The event, which had been rescheduled once already, was billed as an “expert-driven discussion” featuring Trump, Robert F. Kennedy Jr. and Tulsi Gabbard, among others.
for fuck’s sake, it wasn’t even an in-person event. it was to be “interactive.” how exhausted is poor widdle Donny that he can’t sit front of a laptop and open the Zoom app?
hey, Politico, have I got story idea for you. maybe assign some reporter to ask if Donny can reassure voters that he isn’t too decrepit — that is, if you can get Donny to stay awake while you question him.
wait, here’s one more story to get your blood boiling.
A proposed personnel roster circulating within Donald Trump's campaign and transition operation lists Aileen Cannon, the federal judge who threw out Trump's classified documents case, as a possible candidate for attorney general, multiple sources familiar with the matter have told ABC News.
wait, what? let’s go over the timeline here.
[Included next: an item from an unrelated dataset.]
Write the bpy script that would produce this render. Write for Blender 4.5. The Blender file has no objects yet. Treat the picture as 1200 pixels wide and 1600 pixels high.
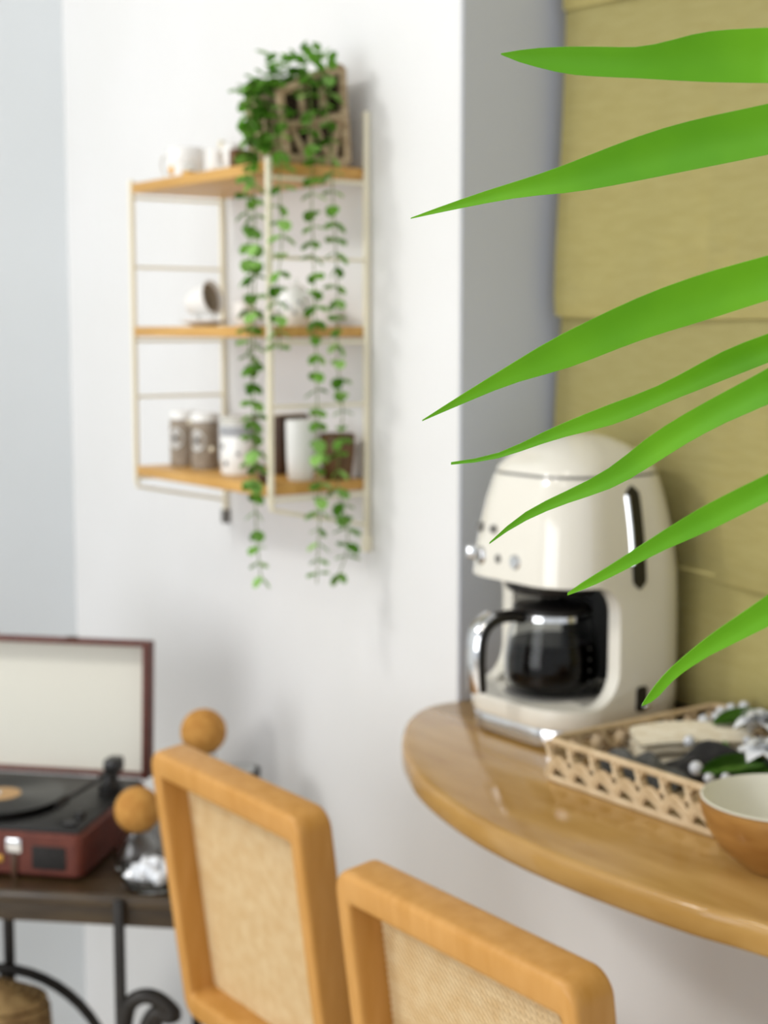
import bpy, bmesh, math, random
from mathutils import Vector, Matrix, Euler
PI = math.pi
random.seed(7)
SC = bpy.context.scene
COL = SC.collection

# ------------------------------------------------------------------ camera
PAN, TILT = math.radians(35.7), math.radians(6.73)
cam_data = bpy.data.cameras.new('camera')
cam = bpy.data.objects.new('camera', cam_data); COL.objects.link(cam)
cam.location = (0, -1.21, 1.40)
cam.rotation_euler = (PI/2 - TILT, 0, PI/2 - PAN)
cam_data.sensor_fit = 'VERTICAL'; cam_data.sensor_height = 36; cam_data.lens = 54
cam_data.clip_start = .02
cam_data.dof.use_dof = True; cam_data.dof.focus_distance = .80; cam_data.dof.aperture_fstop = 8.5
SC.camera = cam

# ------------------------------------------------------------------ light
def lin(c): return tuple(((v/255)/12.92 if v/255 <= .04045 else ((v/255+.055)/1.055)**2.4) for v in c) + (1,)
world = bpy.data.worlds.new('room_daylight'); SC.world = world; world.use_nodes = True
bg = world.node_tree.nodes['Background']; bg.inputs[0].default_value = (.93, .965, 1.0, 1); bg.inputs[1].default_value = .80
def area(name, loc, target, sx, sy, power, color=(1, 1, 1), shape='RECTANGLE'):
    l = bpy.data.lights.new(name, 'AREA'); l.shape = shape; l.size = sx; l.size_y = sy; l.energy = power; l.color = color
    o = bpy.data.objects.new(name, l); COL.objects.link(o); o.location = loc
    o.rotation_euler = (Vector(target) - Vector(loc)).to_track_quat('-Z', 'Y').to_euler()
    return o
area('ceiling_lamp', (-2.34, -2.9, 3.05), (-1.70, 0, .9), .46, .46, 31, (1, .98, .95), 'DISK')
area('room_window', (-.95, -3.4, 1.35), (-1.3, 0, .8), 1.8, 1.5, 33, (.98, .99, 1))
for p in ((-.75, -1.0, 3.08), (-1.25, -1.9, 3.08), (-.35, -2.0, 3.08), (-1.9, -2.3, 3.08)):
    area('downlight', p, (p[0], p[1], 0), .09, .09, 3.2, (1, .95, .88), 'DISK')
VS = SC.view_settings
VS.view_transform = 'Standard'; VS.look = 'None'; VS.exposure = 0.05; VS.gamma = 1.0; VS.use_curve_mapping = False
SC.render.film_transparent = False

# ------------------------------------------------------------------ helpers
def tag(o, label=None, cat=None, group=None, kind=None):
    if label: o['label'] = label
    if cat: o['category'] = cat
    if group: o['group'] = group
    if kind: o['kind'] = kind
    return o
def thing(name, label, cat, loc=(0, 0, 0), rz=0, group=None):
    o = bpy.data.objects.new(name, None); COL.objects.link(o); o.empty_display_size = .05
    o.location = loc; o.rotation_euler = (0, 0, rz)
    return tag(o, label, cat, group)
def obj(name, bm, mat, parent=None, smooth=35, loc=None, rot=None):
    me = bpy.data.meshes.new(name)
    if isinstance(bm, bmesh.types.BMesh):
        bmesh.ops.recalc_face_normals(bm, faces=bm.faces)
        bm.to_mesh(me); bm.free()
    else: me = bm
    me.materials.clear(); me.materials.append(mat)
    if smooth:
        me.polygons.foreach_set('use_smooth', [True]*len(me.polygons))
        me.set_sharp_from_angle(angle=math.radians(smooth))
    o = bpy.data.objects.new(name, me); COL.objects.link(o)
    if parent: o.parent = parent
    if loc: o.location = loc
    if rot: o.rotation_euler = rot
    return o
def inst(src, parent, loc=None, rot=None, name=None, scale=None):
    o = src.copy(); COL.objects.link(o); o.parent = parent
    if loc is not None: o.location = loc
    if rot is not None: o.rotation_euler = rot
    if scale is not None: o.scale = scale
    return o
def struct(name, bm, mat, parent=None, smooth=0):
    o = obj(name, bm, mat, parent, smooth)
    if not parent: o['kind'] = 'structure'
    return o
NEW = bmesh.new
def add_box(bm, lo, hi, M=None, bev=0, seg=2):
    t = NEW()
    lo, hi = Vector(lo), Vector(hi); c = (lo+hi)/2; s = hi-lo
    bmesh.ops.create_cube(t, size=1, matrix=Matrix.Translation(c) @ Matrix.Diagonal((s.x, s.y, s.z, 1)))
    if bev: bmesh.ops.bevel(t, geom=list(t.edges), offset=bev, segments=seg, profile=.5, affect='EDGES')
    return merge(bm, t, M)
def merge(bm, t, M=None):
    if M is not None: bmesh.ops.transform(t, matrix=M, verts=t.verts)
    vm = [bm.verts.new(v.co) for v in t.verts]
    t.verts.index_update()
    for f in t.faces:
        try: bm.faces.new([vm[v.index] for v in f.verts])
        except ValueError: pass
    t.free(); return bm
def box(lo, hi, bev=0, seg=2): return add_box(NEW(), lo, hi, None, bev, seg)
def loft(bm, loops, cap0=True, cap1=True, closed=True, ring=False):
    R = [[bm.verts.new(p) for p in lp] for lp in loops]
    n = len(R[0]); m = len(R)
    for i in range(m if ring else m-1):
        a, b = R[i], R[(i+1) % m]
        for j in range(n if closed else n-1):
            k = (j+1) % n
            bm.faces.new((a[j], a[k], b[k], b[j]))
    if not ring:
        if cap0: bm.faces.new(R[0][::-1])
        if cap1: bm.faces.new(R[-1])
    return bm
def tube(bm, pts, r, seg=8, ring=False, flat=1.0):
    pts = [Vector(p) for p in pts]; n = len(pts)
    rad = r if isinstance(r, (list, tuple)) else [r]*n
    loops = []; prev = None
    for i, p in enumerate(pts):
        if ring: d = pts[(i+1) % n] - pts[i-1]
        else: d = pts[min(i+1, n-1)] - pts[max(i-1, 0)]
        d.normalize()
        if prev is None:
            u = d.orthogonal().normalized()
            ref = Vector((0, 0, 1)) if abs(d.z) < .9 else Vector((0, 1, 0))
            u = (ref - d*ref.dot(d)).normalized()
        else: u = (prev - d*prev.dot(d)).normalized()
        prev = u; v = d.cross(u)
        loops.append([p + rad[i]*(math.cos(2*PI*k/seg)*u + flat*math.sin(2*PI*k/seg)*v) for k in range(seg)])
    return loft(bm, loops, ring=ring)
def lathe(bm, prof, seg=32, c=(0, 0, 0), closed=False):
    c = Vector(c); rows = []
    for r, z in prof:
        if r < 1e-6: rows.append([bm.verts.new(c+Vector((0, 0, z)))])
        else: rows.append([bm.verts.new(c+Vector((r*math.cos(2*PI*k/seg), r*math.sin(2*PI*k/seg), z))) for k in range(seg)])
    m = len(rows)
    for i in range(m if closed else m-1):
        a, b = rows[i], rows[(i+1) % m]
        for k in range(seg):
            l = (k+1) % seg
            if len(a) == 1 and len(b) == 1: continue
            if len(a) == 1: bm.faces.new((a[0], b[l], b[k]))
            elif len(b) == 1: bm.faces.new((a[k], a[l], b[0]))
            else: bm.faces.new((a[k], a[l], b[l], b[k]))
    return bm
def sphere(r, seg=24, rings=16, c=(0, 0, 0), sc=(1, 1, 1)):
    bm = NEW(); bmesh.ops.create_uvsphere(bm, u_segments=seg, v_segments=rings, radius=r)
    bmesh.ops.transform(bm, matrix=Matrix.Translation(c) @ Matrix.Diagonal((*sc, 1)), verts=bm.verts); return bm
def rrect(w, d, r, n=8, e=None):
    pts = []
    for cx, cy, a0 in ((w/2-r, d/2-r, 0), (-w/2+r, d/2-r, PI/2), (-w/2+r, -d/2+r, PI), (w/2-r, -d/2+r, 1.5*PI)):
        for k in range(n): 
            a = a0 + PI/2*k/(n-1); pts.append((cx+r*math.cos(a), cy+r*math.sin(a)))
    return pts
def catmull(pts, n=6, closed=False):
    P = [Vector(p) for p in pts]; out = []; m = len(P)
    for i in range(m if closed else m-1):
        if closed: a, b, c, d = P[i-1], P[i], P[(i+1) % m], P[(i+2) % m]
        else: a, b, c, d = P[max(i-1, 0)], P[i], P[i+1], P[min(i+2, m-1)]
        for k in range(n):
            t = k/n
            out.append(.5*((2*b) + (c-a)*t + (2*a-5*b+4*c-d)*t*t + (3*b-a-3*c+d)*t**3))
    if not closed: out.append(P[-1])
    return out

# ------------------------------------------------------------------ materials
def mat(name, color, rough=.5, metal=0, spec=.5, coat=0, trans=0, ior=1.45, c2=None, scale=20, stretch=(1, 1, 1), detail=4,
        lo=.35, hi=.65, bump=0, bscale=None, bdist=.002, sheen=0, sss=0):
    m = bpy.data.materials.new(name); m.use_nodes = True
    nt = m.node_tree; N = nt.nodes; L = nt.links; p = N['Principled BSDF']
    p.inputs['Base Color'].default_value = lin(color); p.inputs['Roughness'].default_value = rough
    p.inputs['Metallic'].default_value = metal; p.inputs['Specular IOR Level'].default_value = spec
    p.inputs['Coat Weight'].default_value = coat; p.inputs['Coat Roughness'].default_value = .06
    p.inputs['Transmission Weight'].default_value = trans; p.inputs['IOR'].default_value = ior
    p.inputs['Sheen Weight'].default_value = sheen
    if c2 or bump:
        tc = N.new('ShaderNodeTexCoord'); mp = N.new('ShaderNodeMapping'); mp.inputs['Scale'].default_value = stretch
        L.new(tc.outputs['Object'], mp.inputs['Vector'])
    if c2:
        nz = N.new('ShaderNodeTexNoise'); nz.inputs['Scale'].default_value = scale; nz.inputs['Detail'].default_value = detail
        L.new(mp.outputs[0], nz.inputs['Vector'])
        cr = N.new('ShaderNodeValToRGB'); cr.color_ramp.elements[0].position = lo; cr.color_ramp.elements[1].position = hi
        cr.color_ramp.elements[0].color = lin(color); cr.color_ramp.elements[1].color = lin(c2)
        L.new(nz.outputs['Fac'], cr.inputs[0]); L.new(cr.outputs[0], p.inputs['Base Color'])
    if bump:
        nb = N.new('ShaderNodeTexNoise'); nb.inputs['Scale'].default_value = bscale or scale*4; nb.inputs['Detail'].default_value = 3
        L.new(mp.outputs[0], nb.inputs['Vector'])
        bp = N.new('ShaderNodeBump'); bp.inputs['Strength'].default_value = bump; bp.inputs['Distance'].default_value = bdist
        L.new(nb.outputs['Fac'], bp.inputs['Height']); L.new(bp.outputs[0], p.inputs['Normal'])
    return m
M = {}
M['wall'] = mat('white_plaster', (230, 230, 230), .85, spec=.2, c2=(227, 227, 226), scale=3, bump=.06, bscale=160, bdist=.001)
M['wall_cool_light'] = mat('cool_lit_plaster', (232, 237, 240), .85, spec=.2, c2=(229, 234, 237), scale=3, bump=.06, bscale=160, bdist=.001)  # bluish light on the left wall put into the plaster colour
M['wall_shade'] = mat('shaded_white_plaster', (207, 212, 223), .85, spec=.2, c2=(204, 209, 220), scale=3, bump=.06, bscale=160, bdist=.001)  # white plaster greyed: the window reveal's shade put into the colour
M['ceiling'] = mat('ceiling_paint', (205, 205, 204), .9, spec=.2)
M['floor'] = mat('floor_boards', (212, 203, 190), .5, c2=(222, 214, 203), scale=4, stretch=(1, 8, 1))
M['oak'] = mat('lacquered_oak', (158, 118, 58), .13, spec=.36, coat=.0, c2=(188, 150, 90), scale=4, stretch=(1.6, 8, 6), detail=6, lo=.3, hi=.72)
M['chair_wood'] = mat('honey_wood', (190, 137, 66), .4, spec=.35, c2=(202, 150, 82), scale=9, stretch=(6, 6, 1), detail=5)
M['cane'] = mat('cane', (226, 196, 146), .5, c2=(236, 212, 168), scale=60)
M['cane_back'] = mat('cane_webbing', (214, 184, 136), .6, c2=(226, 200, 154), scale=60)
M['blind'] = mat('olive_linen', (208, 196, 130), .9, spec=.15, sheen=.2, c2=(214, 203, 138), scale=26, stretch=(1, 1, 5), detail=5, bump=.25, bscale=420, bdist=.0008)
M['blind_hem'] = mat('olive_linen_hem', (172, 160, 96), .9, spec=.15, c2=(180, 167, 104), scale=30, bump=.25, bscale=420, bdist=.0008)
M['brass'] = mat('pale_brass_enamel', (244, 237, 214), .4)
M['shelf'] = mat('shelf_pine', (196, 148, 74), .45, c2=(212, 166, 94), scale=8, stretch=(1, 10, 10))
M['cream'] = mat('cream_enamel', (228, 224, 212), .13, spec=.6, coat=.7)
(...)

Judge Fangirl down in Florida rules that Donny’s Big Stolen Classified Document Fuckery Trial — crimes which Donny’s confessed to, numerous times — should go bye-bye, because reasons, and then out of the clear blue, her name shows up on the shortlist for Attorney General?
does that sound like a reward to you? maybe even a little quid-pro-quo?
if a Democrat did this, Congressional Republicans would already be falling all the fuck over each other in a mad dash to be the first to hold hearings. Comer Fudd and Shirt Sleeve Jimmy would be having a slap-fight other over which of them got the best camera angles.
has anyone even seen Merrick Garland lately? do we need to be putting his picture on the side of milk cartons?
finally, let’s give the last word to Uncle Tim, because he’s so fucking good at this.
“but look, I’m not gonna waste time. I’m gonna talk about his running mate. his running mate, Elon Musk. seriously, where is Senator Vance? after he got asked the simplest question in the world at the debate, ‘did Donald Trump lose the 2020 election?’ and after two weeks he finally said ‘no, he didn’t.’ that’s where he’s been spending his time. look, Elon’s on that stage, jumpin’ around, skippin’ like a dipshit.”
“skippin’ like a dipshit.”
the simplicity, the internal rhyme — it’s fucking poetry, that’s what it is.
13 days. if we vote, we win.
Will someone PLEASE tell us why a felon is not able to enlist in the military, but a convicted felon with 34 charges, can be commander in chief “over” all the branches of the military??
“Skippin’ like a dipshit”… has Walz been talking to your less potty-mouthed Minnesota cousin? ‘Cause that line is fucking GOLD.